Your first military marriage is like your first military contract, both are testing the waters. If it works, congrats. If it doesn’t then get the hell out. We get married younger than civilians, who the hell knows who they are or who they want to marry at 19?  The military incentivizes us to get married to get some extra cash, supposed benefits, or just to escape the terrible barracks life. A lot of us take the bait too young and grind it out, refusing to quit. Your brain isn’t even fully developed by the age veterans usually get married. When we say “till death do us part” we mean it, even to our own detriment. There are joint bank accounts, you own houses together, and maybe some kids. We are more comfortable sometimes at war than peace, so we stay on the front lines of our shitty marriages.

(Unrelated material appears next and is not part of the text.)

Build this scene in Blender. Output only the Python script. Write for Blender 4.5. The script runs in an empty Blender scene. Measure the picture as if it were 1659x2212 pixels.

Bad relationships play a big part in veteran depression, anxiety, and financial problems. Bad relationships make PTSD worse, bad relationships make everything worse. A good relationship alleviates depression, removes anxiety, and you grow together. Maybe it wasn’t the military that screwed you up, maybe you screwed you up by getting into a bad marriage. Or at least you aren’t helping yourself get better if you’re staying in an unhealthy marriage. Some wars and marriages are unwinnable. If you have the courage for combat, you have the bravery to get divorced.

Just because the relationship has lasted a long time, doesn’t mean it’s a good relationship. Our military careers transform us, whoever I was before the military is a total stranger to me. It took being alone to figure out who I really was. Rocky should have thrown in the towel when Apollo was fighting Ivan Drago in Rocky IV, you need to do the same if you are getting destroyed. It wasn’t that couples counseling would have helped my marriage, it was that we were teenagers and morons and shouldn’t have gotten married in the first place. A divorce will admittedly be an emotional and financial struggle. The phrase “it’s cheaper to keep her” is said on every military base I’ve ever been on.  But the cost of a long-term bad marriage is more expensive for your soul than your bank account.

 In the military we learn things often get worse before they get better. Veterans like to learn things the hard way and sometimes you have to hit rock bottom to wake up. The problem is, if you’ve been at rock bottom it might be all you know. We are too used to “embracing the suck” and we’ve taken that into our relationships. A lot of life happiness comes from our relationships. A stressful relationship impacts every area of your life, from your friendships, to your sleep quality, and professional life. Don’t let your marriage be an anchor weighing you down. The bottom line is, it isn’t a problem veteran divorce rates are higher than the civilian population, the problem is they aren’t high enough.